If the creatures get saves against maneuvers, are you ready to roll saves all the time?
Are you ready to remember to track conditions on every opponent? (Orc A is stunned; Orc B has persistent bleed damage; Orc C is prone; etc.) Because I've been doing that junk in PF2 and 4E for the past 2 years, and I'm sick of it.
This may be true... but if your intention was truly to switch over to Level Up - Advanced 5E... you might not find that game all the easy to DM in comparison either. It IS "advanced" after all. :)

There ain't nothing wrong with switching to Level Up rather than 5E24 D&D if that's what someone chooses... but if having a game that is easier to DM is the focus... caveat emptor and all that.
 

Regardless of whether the D&D brand takes up the lion's share of conversation, this is not a brand specific conversation space.

So, this thread is specifically in the "General Tabletop Discussion> Dungeons & Dragons" sub-forum. That's brand specific, and clearly labelled as such.

We have a separate sub-forum for non-brand-specific discussion.

Getting that detail wrong, in the middle of positioning yourself as a relative expert by experience...? Maybe don't flex that "You're only from 2019" muscle too much. Wisdom is not directly correlated to join date.

Regardless, I don't think that one should make such malign generalizations about the intentions of nameless people who aren't here. I think that it risks of unfairly strawmanning others.

You say that as if:

1) When it happens here, we don't get information on the motives of such posters to make generalizations.
2) The actions taken in the wider social media sphere do not show us anything upon which to base generalizations, either.

Are they generalizations, and thus of limited practical use in an individual case? Yes. Can you question if they are accurate? Sure. Is moralizing at people over it a great plan? Meh?

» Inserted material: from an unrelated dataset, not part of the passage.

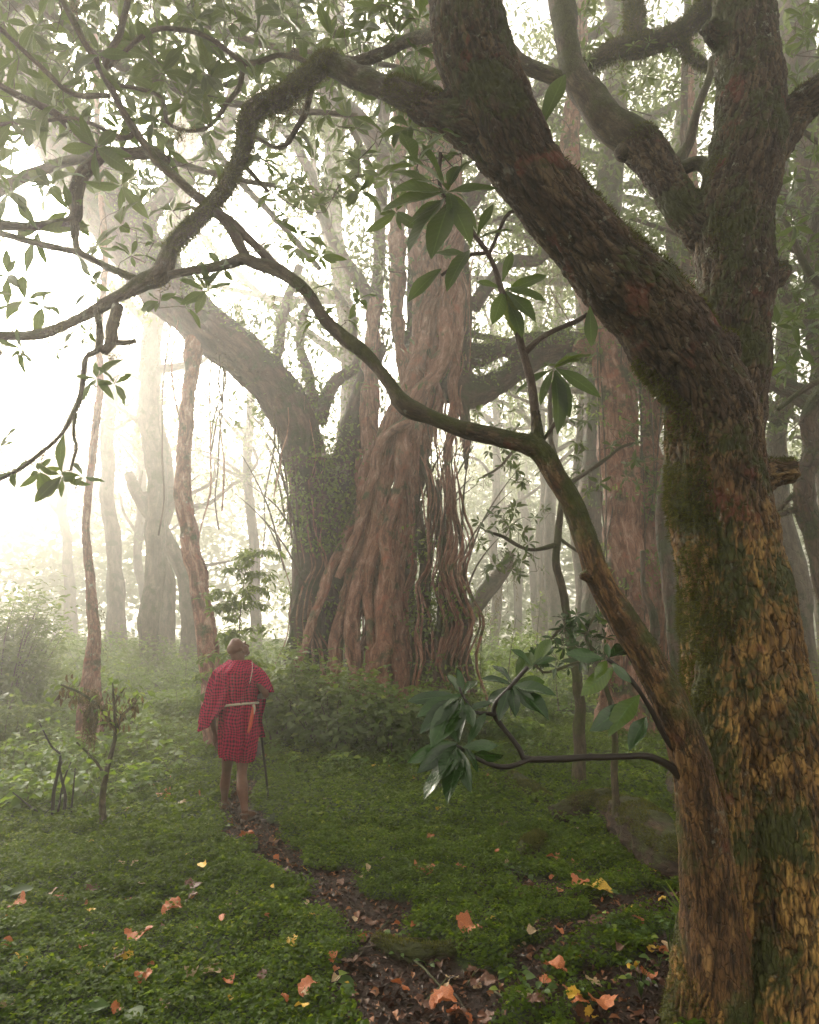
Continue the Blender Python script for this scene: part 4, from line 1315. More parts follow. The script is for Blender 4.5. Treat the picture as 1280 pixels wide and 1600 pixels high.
def fused_tree(name, label, lines, mat_, voxel=0.04, amp=0.03, bark=(5, 5, 1.4), group=None, warp=0.06, partname='trunk'):
    lines = [drop(l) if i == 0 or l[0][1] > 1045 else l for i, l in enumerate(lines)]
    B = base_of(lines[0])
    t = thing(name, label, 'tree', B, group)
    me, co, no = fused(partname, [px_line(l) for l in lines], voxel, 0.12, amp, bark=bark, seg=10, smooth=3, origin=B, warp=warp, rough=0.12)
    part('trunk', me, mat_, t)
    return t, B, co, no


rt = [[(985, 1150, 48, 11.6), (985, 1060, 38, 11.6), (988, 950, 37, 11.6), (978, 850, 34, 11.6), (972, 750, 31, 11.6), (966, 680, 33, 11.6), (960, 610, 30, 11.6), (950, 560, 26, 11.7), (930, 480, 22, 11.9), (900, 380, 18, 12.1), (890, 240, 16, 12.3), (905, 80, 14, 12.5), (900, -120, 12, 12.6)],
      [(1060, 1100, 20, 11.5), (1040, 1000, 15, 11.5), (1036, 850, 15, 11.5), (1022, 750, 15, 11.6), (1012, 650, 13, 11.7), (996, 590, 13, 11.8), (970, 560, 12, 11.8), (900, 540, 12, 12)],
      [(1010, 900, 26, 11.7), (1000, 800, 20, 11.7), (1008, 720, 14, 11.7), (1030, 640, 12, 11.8), (1050, 560, 12, 12), (1075, 430, 11, 12.2), (1080, 250, 10, 12.4), (1070, 40, 9, 12.6)],
      [(1040, 720, 10, 11.5), (1000, 730, 10, 11.5), (960, 740, 10, 11.4)]] + \
     strands(14, (925, 1050), 1165, 800, 985, (4, 8), 11.35, 0.5)
t, B, cco, cno = fused_tree('root_wrapped_tree', 'reddish root-wrapped tree seen just left of the thick foreground trunk', rt, M['fig'], amp=0.04)
bag = Bag()
clothe(bag, cco, cno, 3500, fbm(cco * 1.3, 3) > 0.05, out=0.3)
part('climbing_foliage', bag.mesh('climbing_foliage', B), M['shrub'], t)
for k in range(9):
    x = R.uniform(930, 1050)
    bag = Bag()
    pts, rad = px_line([(x, R.uniform(500, 620), 1.2, 11.4), (x + R.normal(0, 12), 760, 1.2, 11.4), (x + R.normal(0, 12), 900, 1.2, 11.3), (x + R.normal(0, 12), 1080, 1.2, 11.2)])
    tube(bag, pts, rad, seg=5, step=0.2)
    part('hanging_root', bag.mesh('hanging_root', B), M['fig_dark'], t)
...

You are positioning this as a moral defense of folks who leave a metaphorical flaming bag of poo on the porch. That approach may work well for disproportional responses to the offenses. But for thinking mildly unflattering thoughts, it is probably not terribly persuasive.
 

It was a wink at the camera off-hand joke. It won't make a real difference at the table, it is nonsense being blown out of proportion and reason to feed the negative attention algorithm.
@SlyFlourish is not usually someone using clickbait for his videos. If Crawford just wants to say 'I think this is something that comes in handy for the characters and the players will like', then maybe he should say that instead.

If you tell the players 'your DM will hate this skill' and the DMs 'your players will hate this monster' then you are imo focusing on the wrong thing or at least expressing it in a questionable way
 

Again, the PCs' abilities are the responsibility of the players. Of course some abilities may present a bigger PITA at the table, but that's a hardship on everyone that makes the game more tedious all around. It isn't exclusively a GM problem.
I am sorry, but a skill that gives the BBEG disadvantage on all his attacks for a round is not a PITA for players, but it is for the DM
 

This may be true... but if your intention was truly to switch over to Level Up - Advanced 5E... you might not find that game all the easy to DM in comparison either. It IS "advanced" after all. :)

There ain't nothing wrong with switching to Level Up rather than 5E24 D&D if that's what someone chooses... but if having a game that is easier to DM is the focus... caveat emptor and all that.
Things just seem so "messy" right now - which is kinda typical during an edition change. There are so many variants of "D&D" (not to mention countless other systems): 2014, 2024, Level Up, Tales of the Valiant - and I'm sure there are others.
I need more tools than what's in 2014. I'd like better monster design. I'm aware that comes with some degree of added complexity, but hopefully I can find the right ratio between fun and complexity for our group.
Currently, I'm needing to recharge and going to less complex systems (leaning to Dragonbane for a short campaign).